There is no reliable set of terminology to describe or measure the structure, content or value of your social media experiments and the assets that result. Most effective practitioners realize that social value is something like fresh produce. It has a shelf life. You have to build and harvest value in a manner that resembles grocery store inventory management.
We’re all learning about this stuff together. Here are five links (and a bonus) to help clarify your thoughts on value in social media.
- The Social Media Bubble
This Harvard Business Review blog suggests that we are experiencing “relationship inflation” rooted in “Thin relationships”. In other words, the fun of making all those connections produces a cotton candy high. Lots of fluff, not much substance, a real sugar rush and, when you get over it, you are not satisfied. - Five Levels of Social Media Relationships
Jedi, Best Friend, Buddy, eQuaintence and Link Lover. Concise, well written piece that tries to wrestle with the differing qualities in relationships online. - Who Owns Your Social Media? What To Do When Your Social Media Employees Move On
Jessica Lee, the founding editor of our Editorial Advisory Board, grapples with an important question. In the past six months, we’ve seen a lot of churn from people who achieved a level of celebrity in social media. The important question every organization has to ask is whether or not the company “owns” the relationships the celebrities built. There are absolutely no clear answers. What is clear is that we are all going to have to get better at drawing the lines between our role based personas. - The Relationship Economy
This blog is one of those little gems that you ought to insert in your RSS Feed. Written by folks in the advertising business, it will expose you to people who have a better sense of the utility of social media than the HR camp. - The New Social Marketing Paradigm (via Shannon Seery Gude)

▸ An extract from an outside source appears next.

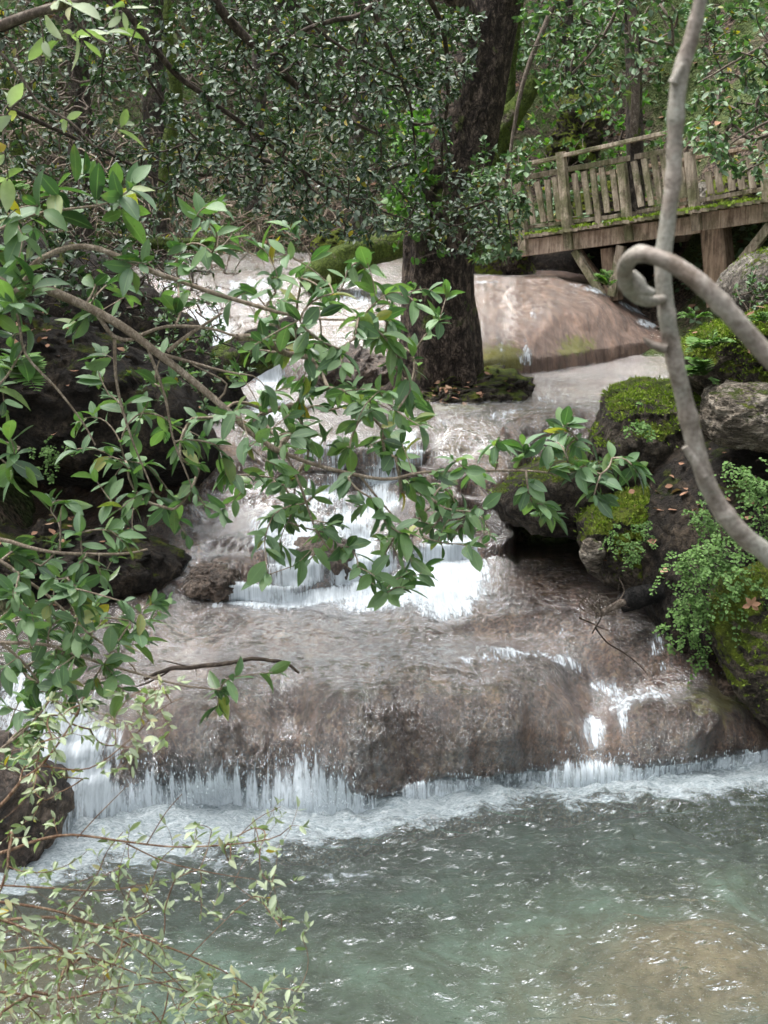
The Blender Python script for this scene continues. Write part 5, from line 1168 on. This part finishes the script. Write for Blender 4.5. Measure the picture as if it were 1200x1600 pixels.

“Our world of marketing and customer relationship as we know it today is changing and the new paradigm of social marketing will be defined by velocity, not scale. As Jason Jennings titled his best seller, “It’s not the big that eat the small, it’s the fast that eat the slow.”
Bonus Link
- The Lefsetz Letter
The best models for developing relationships with audiences come from the entertainment business. No meaningful cultural influence has made it without knowing how to work an audience and build a fan base. If you have even a hint of interest in the music industry, you can learn all about HR by reading between the lines. Lefsetz is one of those guys who never lets you wonder about what’s on his mind. He imagines performance and musical excellence and then critiques the artists, venues, production values, songs, concepts, equipment and trends of the industry. As you listen to him talk about audience development, what works and what doesn’t, you’ll see the outlines of real talent network and market development. It’s nice to read it on Bob’s site since it isn’t really happening in our industry.